Guyer’s Weblog

March 23, 2009

Theses on Anglicanism

Filed under: Communio Anglicana,Meta-Category,Theologoumena — guyer @ 10:17 pm

I. Anglican history comprises two distinct ecclesiological streams.  The first is that of monarchical Anglicanism, which began with Henry VIII; this was the dominant stream for more than 300 years.  The second is that of the Anglican Communion, which began with the first Lambeth Conference; this is now the dominant stream at both the international and national (i.e., provincial) levels.  The Anglican Communion is a non-monarchical church (ekklesia) that depends first and foremost upon the apostolic succession of bishops as a guarantee of its historic, catholic nature.
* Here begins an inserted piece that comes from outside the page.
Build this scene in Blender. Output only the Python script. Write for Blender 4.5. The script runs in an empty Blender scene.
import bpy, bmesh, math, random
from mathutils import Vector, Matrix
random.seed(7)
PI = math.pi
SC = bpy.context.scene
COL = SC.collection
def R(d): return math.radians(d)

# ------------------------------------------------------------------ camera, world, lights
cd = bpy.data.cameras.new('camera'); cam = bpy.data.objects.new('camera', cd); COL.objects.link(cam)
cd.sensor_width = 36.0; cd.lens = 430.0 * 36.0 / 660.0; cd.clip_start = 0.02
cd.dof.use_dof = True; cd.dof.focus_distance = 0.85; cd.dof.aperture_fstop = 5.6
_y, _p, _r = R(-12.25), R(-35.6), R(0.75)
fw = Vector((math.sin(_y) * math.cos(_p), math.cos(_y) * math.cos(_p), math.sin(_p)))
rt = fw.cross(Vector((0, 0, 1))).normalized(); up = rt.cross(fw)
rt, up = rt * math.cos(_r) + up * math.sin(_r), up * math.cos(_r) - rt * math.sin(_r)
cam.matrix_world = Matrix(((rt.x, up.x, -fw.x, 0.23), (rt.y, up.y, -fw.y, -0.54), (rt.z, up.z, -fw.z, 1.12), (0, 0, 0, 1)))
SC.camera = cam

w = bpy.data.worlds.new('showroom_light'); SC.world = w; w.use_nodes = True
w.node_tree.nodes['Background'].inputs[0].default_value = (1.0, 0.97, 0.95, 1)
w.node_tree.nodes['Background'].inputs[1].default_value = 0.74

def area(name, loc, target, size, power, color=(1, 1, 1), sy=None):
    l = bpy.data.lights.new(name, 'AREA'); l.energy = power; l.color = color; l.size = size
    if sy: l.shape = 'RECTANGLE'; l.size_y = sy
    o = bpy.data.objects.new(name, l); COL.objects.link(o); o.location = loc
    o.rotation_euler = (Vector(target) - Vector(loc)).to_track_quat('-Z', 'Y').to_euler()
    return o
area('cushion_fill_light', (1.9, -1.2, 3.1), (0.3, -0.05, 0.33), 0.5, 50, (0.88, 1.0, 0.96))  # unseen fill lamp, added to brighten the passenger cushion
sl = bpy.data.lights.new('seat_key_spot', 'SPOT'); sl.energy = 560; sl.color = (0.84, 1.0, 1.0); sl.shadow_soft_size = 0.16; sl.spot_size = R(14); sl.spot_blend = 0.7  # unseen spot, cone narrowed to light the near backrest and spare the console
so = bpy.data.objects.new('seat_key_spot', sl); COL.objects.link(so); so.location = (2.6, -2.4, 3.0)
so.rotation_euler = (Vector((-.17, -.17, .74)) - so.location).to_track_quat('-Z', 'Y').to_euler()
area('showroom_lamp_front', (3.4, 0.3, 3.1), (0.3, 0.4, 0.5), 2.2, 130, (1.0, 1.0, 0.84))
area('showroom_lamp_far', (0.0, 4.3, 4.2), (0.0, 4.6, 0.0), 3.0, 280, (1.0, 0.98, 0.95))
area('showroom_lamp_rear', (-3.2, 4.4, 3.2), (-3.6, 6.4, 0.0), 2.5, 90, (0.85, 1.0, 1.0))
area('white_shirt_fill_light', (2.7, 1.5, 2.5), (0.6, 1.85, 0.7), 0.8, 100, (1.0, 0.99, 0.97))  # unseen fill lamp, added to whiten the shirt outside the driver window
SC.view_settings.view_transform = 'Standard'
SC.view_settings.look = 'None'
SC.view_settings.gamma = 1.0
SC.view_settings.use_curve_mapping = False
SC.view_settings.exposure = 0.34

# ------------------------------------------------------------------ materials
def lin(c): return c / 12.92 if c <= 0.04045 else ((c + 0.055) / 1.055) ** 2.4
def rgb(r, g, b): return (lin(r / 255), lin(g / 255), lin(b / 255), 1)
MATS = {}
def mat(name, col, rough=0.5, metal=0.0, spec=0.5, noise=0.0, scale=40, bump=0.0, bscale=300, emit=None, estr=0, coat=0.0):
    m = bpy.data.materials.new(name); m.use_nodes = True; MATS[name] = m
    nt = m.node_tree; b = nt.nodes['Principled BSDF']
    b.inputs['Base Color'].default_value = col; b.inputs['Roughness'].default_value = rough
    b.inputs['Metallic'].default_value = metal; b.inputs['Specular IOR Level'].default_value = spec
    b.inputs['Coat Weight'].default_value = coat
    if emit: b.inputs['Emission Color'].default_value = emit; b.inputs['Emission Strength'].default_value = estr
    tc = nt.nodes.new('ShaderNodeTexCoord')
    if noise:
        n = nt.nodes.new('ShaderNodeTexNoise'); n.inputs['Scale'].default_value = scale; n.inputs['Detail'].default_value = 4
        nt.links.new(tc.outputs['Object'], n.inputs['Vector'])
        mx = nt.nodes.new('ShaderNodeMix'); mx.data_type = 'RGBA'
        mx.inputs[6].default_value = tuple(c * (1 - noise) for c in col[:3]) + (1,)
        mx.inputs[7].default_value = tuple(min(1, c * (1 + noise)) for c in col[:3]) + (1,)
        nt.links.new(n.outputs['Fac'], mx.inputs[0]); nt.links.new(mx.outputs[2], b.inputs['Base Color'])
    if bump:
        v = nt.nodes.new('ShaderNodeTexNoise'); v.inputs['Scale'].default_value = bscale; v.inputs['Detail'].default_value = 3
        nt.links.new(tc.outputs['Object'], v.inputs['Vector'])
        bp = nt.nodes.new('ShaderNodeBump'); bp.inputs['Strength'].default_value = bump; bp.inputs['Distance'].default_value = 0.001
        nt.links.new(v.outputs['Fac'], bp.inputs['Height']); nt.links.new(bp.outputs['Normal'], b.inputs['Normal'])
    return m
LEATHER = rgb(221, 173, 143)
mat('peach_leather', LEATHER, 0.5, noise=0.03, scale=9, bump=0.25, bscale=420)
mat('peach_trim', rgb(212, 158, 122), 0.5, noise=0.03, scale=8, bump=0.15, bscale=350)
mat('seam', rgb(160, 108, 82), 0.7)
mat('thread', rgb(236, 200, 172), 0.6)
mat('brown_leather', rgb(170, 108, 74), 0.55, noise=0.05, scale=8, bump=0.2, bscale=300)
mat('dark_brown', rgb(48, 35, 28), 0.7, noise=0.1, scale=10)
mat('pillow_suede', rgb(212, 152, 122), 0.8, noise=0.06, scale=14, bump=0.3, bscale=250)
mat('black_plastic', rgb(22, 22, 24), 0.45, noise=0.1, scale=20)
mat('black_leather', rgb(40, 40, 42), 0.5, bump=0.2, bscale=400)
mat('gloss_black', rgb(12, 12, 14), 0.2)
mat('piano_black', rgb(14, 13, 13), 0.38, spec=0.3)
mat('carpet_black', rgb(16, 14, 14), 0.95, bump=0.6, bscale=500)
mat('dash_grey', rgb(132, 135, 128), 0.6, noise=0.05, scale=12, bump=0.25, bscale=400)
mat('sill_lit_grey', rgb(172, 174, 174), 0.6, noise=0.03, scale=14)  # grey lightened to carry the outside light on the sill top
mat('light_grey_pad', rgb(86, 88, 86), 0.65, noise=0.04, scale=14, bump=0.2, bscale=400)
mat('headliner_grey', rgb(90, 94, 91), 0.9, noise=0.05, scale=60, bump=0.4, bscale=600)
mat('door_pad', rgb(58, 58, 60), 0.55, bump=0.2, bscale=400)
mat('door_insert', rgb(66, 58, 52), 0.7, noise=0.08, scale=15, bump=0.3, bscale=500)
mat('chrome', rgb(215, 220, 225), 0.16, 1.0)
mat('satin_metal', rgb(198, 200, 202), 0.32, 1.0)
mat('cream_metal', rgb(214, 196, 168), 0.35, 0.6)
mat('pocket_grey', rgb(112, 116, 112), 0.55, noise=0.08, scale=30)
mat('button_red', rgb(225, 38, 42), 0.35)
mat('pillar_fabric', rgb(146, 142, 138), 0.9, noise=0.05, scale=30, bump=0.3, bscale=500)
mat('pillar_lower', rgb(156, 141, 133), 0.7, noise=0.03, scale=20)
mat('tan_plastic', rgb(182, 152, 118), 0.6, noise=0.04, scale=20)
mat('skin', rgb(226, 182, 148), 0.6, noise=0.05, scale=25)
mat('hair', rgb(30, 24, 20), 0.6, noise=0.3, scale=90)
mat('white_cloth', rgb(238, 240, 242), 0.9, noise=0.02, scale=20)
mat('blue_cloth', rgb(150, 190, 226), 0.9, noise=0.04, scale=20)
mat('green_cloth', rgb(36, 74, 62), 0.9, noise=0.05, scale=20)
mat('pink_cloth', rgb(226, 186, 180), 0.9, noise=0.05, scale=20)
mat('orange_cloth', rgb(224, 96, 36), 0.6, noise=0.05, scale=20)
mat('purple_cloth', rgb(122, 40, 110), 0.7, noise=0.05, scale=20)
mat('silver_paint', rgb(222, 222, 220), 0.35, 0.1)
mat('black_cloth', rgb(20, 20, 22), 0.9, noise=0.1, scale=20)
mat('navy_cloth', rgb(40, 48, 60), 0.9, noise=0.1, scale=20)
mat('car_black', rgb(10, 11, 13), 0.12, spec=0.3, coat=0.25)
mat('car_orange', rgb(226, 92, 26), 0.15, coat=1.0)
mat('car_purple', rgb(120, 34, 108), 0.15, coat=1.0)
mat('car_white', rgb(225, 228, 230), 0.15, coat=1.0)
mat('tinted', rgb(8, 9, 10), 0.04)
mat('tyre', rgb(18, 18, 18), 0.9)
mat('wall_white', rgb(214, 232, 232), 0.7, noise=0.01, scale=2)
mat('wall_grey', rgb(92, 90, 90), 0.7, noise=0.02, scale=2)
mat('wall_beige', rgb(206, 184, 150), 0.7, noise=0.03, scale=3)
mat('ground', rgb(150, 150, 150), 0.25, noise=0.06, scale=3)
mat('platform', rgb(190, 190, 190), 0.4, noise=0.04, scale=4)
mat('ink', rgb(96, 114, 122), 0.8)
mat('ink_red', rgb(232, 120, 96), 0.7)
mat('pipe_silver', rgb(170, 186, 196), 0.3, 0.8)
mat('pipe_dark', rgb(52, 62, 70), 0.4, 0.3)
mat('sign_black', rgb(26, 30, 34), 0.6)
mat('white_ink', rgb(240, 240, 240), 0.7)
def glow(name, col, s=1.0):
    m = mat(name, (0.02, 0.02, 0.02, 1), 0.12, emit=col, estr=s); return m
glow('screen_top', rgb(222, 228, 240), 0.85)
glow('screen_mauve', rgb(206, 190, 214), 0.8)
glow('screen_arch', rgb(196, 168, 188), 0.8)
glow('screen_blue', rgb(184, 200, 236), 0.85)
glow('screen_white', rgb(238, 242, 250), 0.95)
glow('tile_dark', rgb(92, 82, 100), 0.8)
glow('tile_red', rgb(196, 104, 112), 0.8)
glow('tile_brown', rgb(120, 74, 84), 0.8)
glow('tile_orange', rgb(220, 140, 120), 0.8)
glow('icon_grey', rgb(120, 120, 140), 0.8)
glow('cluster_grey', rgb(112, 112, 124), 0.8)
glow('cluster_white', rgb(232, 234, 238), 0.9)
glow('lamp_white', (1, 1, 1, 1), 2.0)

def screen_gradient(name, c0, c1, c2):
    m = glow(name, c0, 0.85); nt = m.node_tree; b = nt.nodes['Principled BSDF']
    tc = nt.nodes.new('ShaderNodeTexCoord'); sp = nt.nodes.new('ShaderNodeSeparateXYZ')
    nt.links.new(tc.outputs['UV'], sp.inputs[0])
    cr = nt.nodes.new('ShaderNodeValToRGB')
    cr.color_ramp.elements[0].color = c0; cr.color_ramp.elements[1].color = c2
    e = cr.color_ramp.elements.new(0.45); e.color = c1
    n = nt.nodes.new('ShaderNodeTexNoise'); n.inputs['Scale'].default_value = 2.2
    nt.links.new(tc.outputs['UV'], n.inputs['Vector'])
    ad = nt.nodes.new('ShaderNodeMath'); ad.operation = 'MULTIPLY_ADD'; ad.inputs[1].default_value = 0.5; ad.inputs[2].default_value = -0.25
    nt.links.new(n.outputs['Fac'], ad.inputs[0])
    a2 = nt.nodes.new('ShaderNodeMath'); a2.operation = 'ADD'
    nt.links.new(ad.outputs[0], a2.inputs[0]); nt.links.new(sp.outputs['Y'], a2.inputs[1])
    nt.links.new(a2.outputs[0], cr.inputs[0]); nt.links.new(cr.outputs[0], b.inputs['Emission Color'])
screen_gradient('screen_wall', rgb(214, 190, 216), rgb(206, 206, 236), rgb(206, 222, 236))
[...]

II. The Anglican reformation was not, as is commonly claimed, primarily political and only secondarily theological.  The enthronement of the monarch as the “supreme head” of the Church of England was as much a theological development as it was a political development.  Thus, Anglican history and theology cannot be understood without paying close attention to the history and theology of monarchy.

III. Anglicanism must re-conceive itself as a portion of the catholic Church that was once monarchical, but is now post-monarchical.  Anglicanism has yet to conceive of itself as post-monarchical, and it cannot do this until it understands what it meant for it to have once been monarchical.